The whole works was based on the novel of the same name by Sir Arthur Conan Doyle (yeah, the Sherlock Holmes guy), and was the first of several books and stories he wrote featuring renowned explorer Professor Challenger. This film version was helmed by producer/director Irwin Allen, during his early sci-fi phase that would also include films such as VOYAGE TO THE BOTTOM OF THE SEA and FIVE WEEKS IN A BALLOON before shifting to a string of TV series (Voyage To The Bottom Of The Sea, Land Of The Giants, etc.) and then culminating in epic disaster blockbusters like THE POSEIDON ADVENTURE and THE TOWERING INFERNO.

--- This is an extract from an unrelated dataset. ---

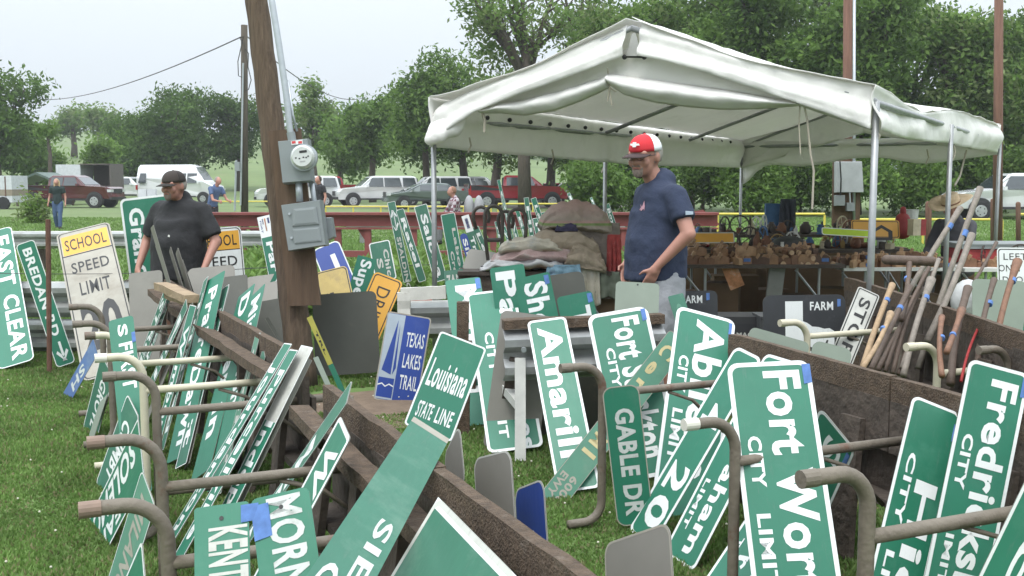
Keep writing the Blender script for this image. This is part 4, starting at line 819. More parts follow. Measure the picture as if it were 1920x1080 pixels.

Upon sitting through it again, I found that THE LOST WORLD was still a lot of fun. And that's really all this kind of movie is supposed to be.
It also brought back a recollection that had totally slipped my mind of something that occurred when I first saw THE LOST WORLD in a tiny, drafty movie house in Genoa, Illinois… For the first and only time in all my years of movie-watching in theaters, there was a scene that caused the audience to break out in applause right in the middle of the film. The scene? It is near the big climax, just before the volcano explodes. The native tribe that inhabits the "lost" Amazon plateau where the explorers have ventured, is chasing them due to their transgressions. They are fleeing through underground caverns on a high ledge above a river of lava. One of the explorers pauses to torch some dry scrub brush growing along the ledge --- the fire quickly flares back and drives the pursuing native witch doctor and his crew off the ledge and into the lava. Can't say as I can see where it is such a high point of excitement upon watching again (and, in fact, in this age of political correctness run amok, there possibly would those in the audience who would boo such shabby treatment of the indigenous people). But, at the time, it sure revved the motors of that particular movie audience.
Maybe that's part of the implanted impression that makes THE LOST WORLD a guilty pleasure for me still today.